◆ Exercise brief ◆
Pick every line from the data that holds the word "picture".

══ Dataset records

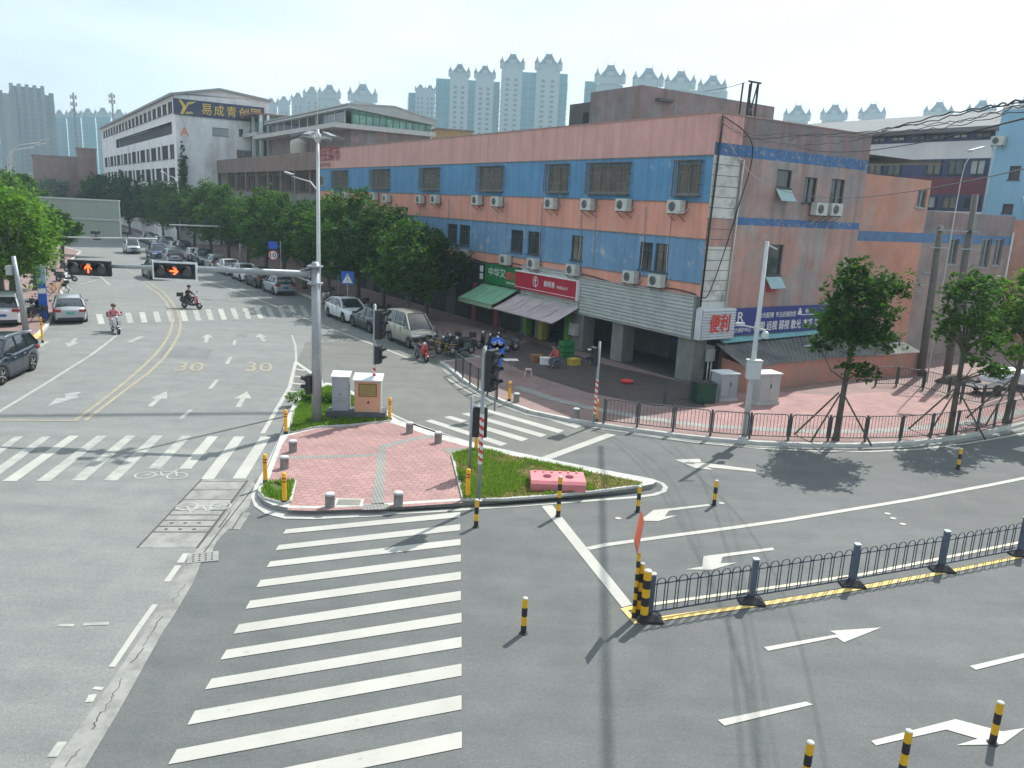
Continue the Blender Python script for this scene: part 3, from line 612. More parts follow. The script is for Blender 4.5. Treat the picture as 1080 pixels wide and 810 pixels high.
for k in range(5): a = loww[0][0]+4.5+k*5.2; loww.append((a+2.2, a+3.3, 5.18, 6.55)); loww.append((a+3.5, a+4.6, 5.18, 6.55))
wb = MB(); z0 = 4.25
for z1, nm, mt in ZB:
    hs = [h for h in topw+loww if h[3] > z0 and h[2] < z1]
    facade(wb, TL(), 0, Lf, z0, z1, hs, mt); z0 = z1
# string courses between the colour bands
for z in (4.86, 6.92, 8.58, 10.68): tbox(wb, TL(), 0, Lf, z-.03, z+.03, 0, .035, M('string course', (.20, .19, .18), .9, 0, .3, 3))
tbox(wb, TL(), -.03, Lf, 12.5, 12.56, -.3, .04, M('coping', (.36, .25, .22), .9, 0, .2, 2))
# side wall
SIDE2 = worn('greyed pink side wall', (.40, .275, .245), (.32, .29, .285), .48, .7, .92, streak=(1, 1, .5), soft=.05, var=.22, drip=.25)
sw = [xr(819, 835, 179, 198), xr(847.5, 861, 187, 214), xr(876, 890, 189, 215.5), xr(809, 825, 258, 290)]
zs_ = [(0, 7.0, SIDE), (7.0, 7.62, SIDE), (7.62, 7.66, SIDEB), (7.66, 10.9, SIDE)]
z0 = 0
for z1, mt in ((7.64, SIDE), (8.0, SIDEB), (10.72, SIDE2), (11.25, SIDEB), (12.5, STAIN)):
    facade(wb, TS(), 1.75, Sd, z0, z1, [h for h in sw if h[3] > z0 and h[2] < z1], mt); z0 = z1
z0 = 2.3
for z1, mt in ((3.8, WPEEL), (6.6, WPEEL), (7.9, SIDE), (10.7, WPEEL), (11.25, SIDEB), (12.5, PINK)):
    facade(wb, TS(), 0, 1.75, z0, z1, [], mt); z0 = z1
tbox(wb, TS(), 0, Sd, 12.5, 12.56, -.3, .04, M('coping', (.36, .25, .22), .9, 0, .2, 2))
wb.box(.28, .3, 0, Lf, 11.6, 12.5, STAIN); wb.box(0.3, Sd, .28, .3, 11.6, 12.5, STAIN)
wb.quad((0, Lf, 0), (Sd+8, Lf, 0), (Sd+8, Lf, 12.5), (0, Lf, 12.5), STAIN); wb.quad((Sd, 0, 0), (Sd, Lf, 0), (Sd, Lf, 12.5), (Sd, 0, 12.5), STAIN)
wb.quad((.2, .2, 11.6), (Sd+8, .2, 11.6), (Sd+8, Lf, 11.6), (.2, Lf, 11.6), ROOFG)
wb.build('wall', None, mbld)
for i, h in enumerate(topw): window(mbld, TL(), h, 2 if h[1]-h[0] < 3 else 4, FR, GLC, cage=.32 if i else 0)
for h in loww: window(mbld, TL(), h, 2, FRD, GLC if random.random() < .6 else GL, transom=.7)
for i, h in enumerate(sw):
    window(mbld, TS(), h, 2 if i in (1, 2) else 1, FRD, GL)
    if i in (0, 3):    # tilted open sash
        a, b, c, d = h; f = MB(); p0, p1 = Vector((a, -.02, c-.1)), Vector((b, -.02, c-.1)); dv = Vector((0, -.42, -.55))
        f.slab(p0, p1, p1+dv, p0+dv, .03); f.build('open_sash', M('sash glass', (.20, .34, .34), .15, 0, .2, 1, spec=.8), mbld)
# ground floor: columns, recessed shops
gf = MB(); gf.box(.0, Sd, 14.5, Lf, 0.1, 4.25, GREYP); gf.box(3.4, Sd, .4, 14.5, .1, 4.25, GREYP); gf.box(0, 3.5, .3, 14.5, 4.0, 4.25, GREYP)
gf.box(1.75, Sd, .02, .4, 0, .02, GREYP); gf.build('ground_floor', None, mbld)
cl = M('column render shaded', (.20, .20, .185), .85, 0, .2, 1.2, .15, 14)  # column colour darkened to suggest the shade under the fascia
for (u, wdt, o) in ((0.05, 1.1, .05), (5.2, .9, .05), (8.6, 1.1, .05), (12.9, .5, .05)):
    MB().box(.02, .85, u, u+wdt, .12, 4.3, cl).build('column', None, mbld)
MB().box(.9, 2.2, 9.7, 12.6, .14, 3.4, M('shop green column', (.12, .30, .06), .6)).build('shop_partition', None, mbld) if False else None
MB().box(-.1, 3.4, .4, 14.4, .12, .143, M('entrance floor shade', (.07, .07, .07), .7)).build('entrance_floor', None, mbld)  # dark sheet with the indoor shade put into its colour
dd = MB()
for u in (1.3, 3.3): dd.box(3.3, 3.38, u, u+1.7, .13, 2.6, GL)
dd.build('shop_door', None, mbld)
bb = MB().box(3.25, 3.29, 1.4, 4.9, 1.25, 1.37, M('blue door band', (.06, .08, .35), .5)); bb.build('door_band', None, mbld)
for u, c_ in ((9.75, (.10, .26, .05)), (12.4, (.38, .32, .05)), (14.1, (.12, .28, .05)), (17.6, (.30, .05, .05)), (20.5, (.25, .05, .05))):
    MB().box(-.12, .02 if u > 14.4 else .3, u, u+.45, .13, 2.75, M('shopfront pier %.1f' % u, c_, .6)).build('shopfront_pier', None, mbld)
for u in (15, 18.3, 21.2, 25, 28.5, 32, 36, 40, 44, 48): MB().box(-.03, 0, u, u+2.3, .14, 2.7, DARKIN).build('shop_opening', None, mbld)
# corrugated fascia
CORR = M('corrugated aluminium', (.47, .49, .47), .5, .25, .12, 1.5); CORRL = M('corrugated light', (.60, .64, .66), .45, .2, .1, 1.5)
def corrug(mb, T, u0, u1, zf, o, mat, pitch=.11, dep=.06):
    # zf(u) -> (zbottom, ztop); horizontal ribs
    n = 11
    for k in range(n):
        for t0, t1, o0, o1 in ((0, .3, 0, dep), (.3, .7, dep, dep), (.7, 1, dep, 0)):
            q = []
            for u in (u0, u1):
                b, t = zf(u); h = (t-b)/n
                q.append((u, b+h*(k+t0), b+h*(k+t1)))
            mb.quad(T(q[0][0], q[0][1], o+o0), T(q[1][0], q[1][1], o+o0), T(q[1][0], q[1][2], o+o1), T(q[0][0], q[0][2], o+o1), mat)
def fascia(name, label, T, u0, u1, z0, z1, o, mat, back=.0):
    t = thing(name, label, 'fascia', (8.6, 36.8, 0), R(33.45))
    m = MB(); corrug(m, T, u0, u1, lambda u: (z0, z1), o, mat); tbox(m, T, u0, u1, z0, z1, back, o-.01, mat); m.build('panel', None, t)
    e = MB(); tbox(e, T, u0-.04, u1+.04, z1, z1+.06, back, o+.07); tbox(e, T, u0-.04, u1+.04, z0-.05, z0, back, o+.07); e.build('trim', M('fascia trim', (.40, .41, .40), .5, .3), t); return t
fascia('corrugated_fascia', 'long grey corrugated metal fascia over the corner shop entrance', TL(), 0.16, 8.85, 2.28, 4.26, .13, CORR)
def fr(l): a = l
fr2 = yr(551, 612.5, 300, 325)
fy1 = FM.onx(549, 305)[0]
fascia('corrugated_fascia', 'short corrugated metal fascia behind the red shop sign', TL(), 8.98, fy1-.25, 2.28, 4.45, .10, CORR)
jl = MB()
for z in np.arange(2.6, 10.7, .48): jl.box(.02, 1.74, -.006, -.001, z, z+.03)
jl.build('panel_joint', M('joint dark wall', (.16, .15, .14), .9), mbld, kind='stuff')
# red sign
RED = M('sign red', (.42, .018, .045), .45, 0, .06, 2); WHT = M('sign white', (.75, .75, .72), .5, 0, .03)
sg = thing('shop_sign', 'long dark red shop sign with small white emblem and lettering above the streaked awning', 'shop sign', (8.6, 36.8, 0), R(33.45))
m = MB(); tbox(m, TL(), 8.95, fy1+.1, 2.98, 4.05, .19, .34); m.build('board', RED, sg)
m = MB(); tbox(m, TL(), 8.93, fy1+.12, 4.05, 4.13, .17, .40); tbox(m, TL(), 8.93, fy1+.12, 3.10, 3.13, .34, .352); tbox(m, TL(), 8.88, 8.95, 2.95, 4.13, .17, .40); m.build('edge', WHT, sg)
m = MB(); O = TL(); yE = fy1-2.1
m.add([O(yE+.28*math.cos(a)*k, 3.62+.33*math.sin(a)*k, .347) for k in (1, .84) for a in np.arange(0, 6.28, .35)], [(i, (i+1) % 18, 18+(i+1) % 18, 18+i) for i in range(18)])
for a in (.5, 1.57, 2.65, 4.7): m.bar(O(yE, 3.62, .35), O(yE+.2*math.cos(a), 3.62+.24*math.sin(a), .35), .07, .01)
m.build('emblem', WHT, sg)
UL = (0, -1, 0)
m = MB(); text(m, '鲜榨茶', O(fy1-3.0, 3.42, .35), UL, (0, 0, 1), 1.1, .36, None, .03); text(m, 'FRESHLY', O(fy1-4.3, 3.44, .35), UL, (0, 0, 1), 1.1, .17, None, .02); m.build('lettering', WHT, sg)
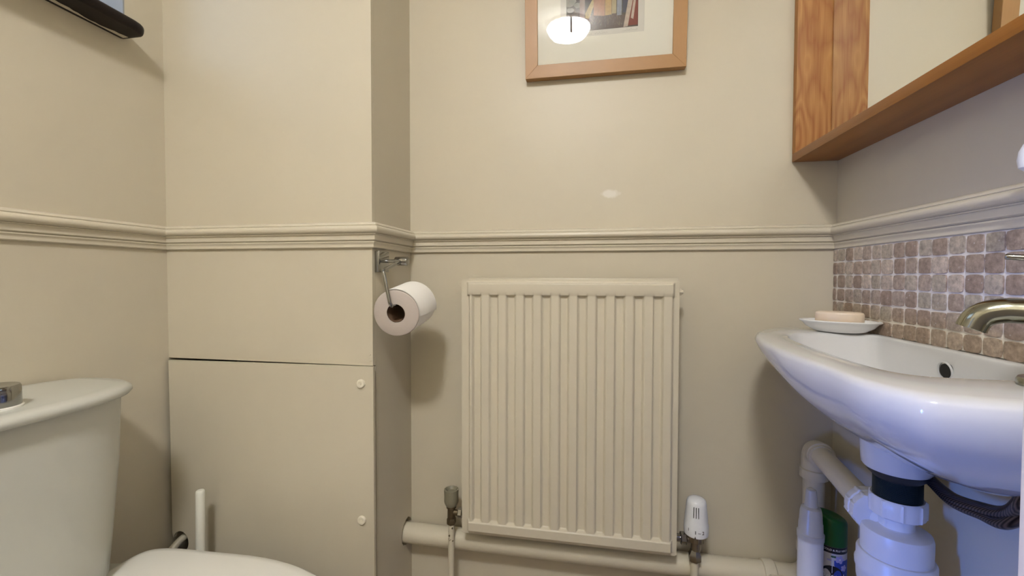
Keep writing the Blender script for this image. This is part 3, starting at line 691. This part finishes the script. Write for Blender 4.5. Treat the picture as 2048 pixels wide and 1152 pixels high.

════

◆ Result of the exercise ◆
Continue the Blender Python script for this scene: part 3, from line 612. More parts follow. The script is for Blender 4.5. Treat the picture as 1080 pixels wide and 810 pixels high.
Keep writing the Blender script for this image. This is part 3, starting at line 691. This part finishes the script. Write for Blender 4.5. Treat the picture as 2048 pixels wide and 1152 pixels high.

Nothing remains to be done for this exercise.